Brown backs tax breaks for indie press


AAP

Australian Greens leader Bob Brown has backed calls for the use of tax breaks to support a broader range of journalism for the Australian community.

In a submission to an independent inquiry into media and media regulation, Senator Brown said giving tax-deductible status to not-for-profit journalistic enterprises would increase media diversity and support quality journalism.

Such a system would help create a platform for investigative and in-depth journalism in particular, he said in the submission to the national inquiry released on Tuesday.

But he said more work was needed on how the idea, proposed by journalism academics, would work.

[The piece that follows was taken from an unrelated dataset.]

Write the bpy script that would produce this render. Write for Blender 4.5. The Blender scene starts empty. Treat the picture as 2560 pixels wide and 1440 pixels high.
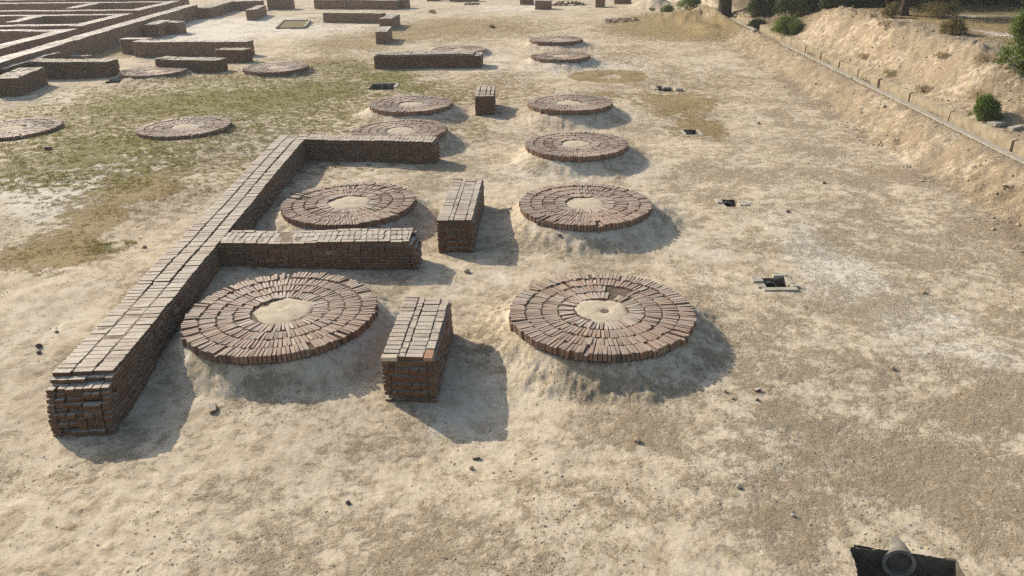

Senator Brown criticised media concentration in Australia, where Rupert Murdoch’s News Limited owns around 70 per cent of print media.

“I urge the inquiry to consider what further legal mechanisms or policies could be implemented to ensure more media diversity and that in the future no media proprietor owns more than 70 per of the print media,” he wrote.

Conflicts of interest could arise because a media proprietor’s wide business interests might “attract coverage by their media outlets”, Senator Brown said.

“This oligarchy headlines opinion on front pages and brazenly campaigns to make or break governments,” he said.

“If the elected representatives are not to rein in this debasing of the ideals of the fourth estate, who should or will?”

Senator Brown said self-regulation of the media had failed.

“It is my submission that the profession’s ethics are, in important aspects, undermined, that the public esteem for the news media is depressed and that the concentration of ownership, at least of the print media, is corrosive of the fabric of Australian democracy and ought to be remedied,” he said.

Senator Brown said print media owners should undergo a fit and proper person test as broadcasters do, and the Press Council needed funding from sources other than the industry, to handle complaints and criticisms.

More regulation of the press would be good for free speech, he said.

“Without some degree of regulation, the right to redress for those who have been misrepresented where the press has made an error cannot be assured, as for most people access to mainstream media to present a counter-argument or response is not guaranteed,” he said.

Senator Brown’s submission came with a two-page appendix listing 14 examples of criticism of him and the Greens for supporting a media inquiry, 13 of them by News Ltd writers.

The media inquiry is to report by February 2012.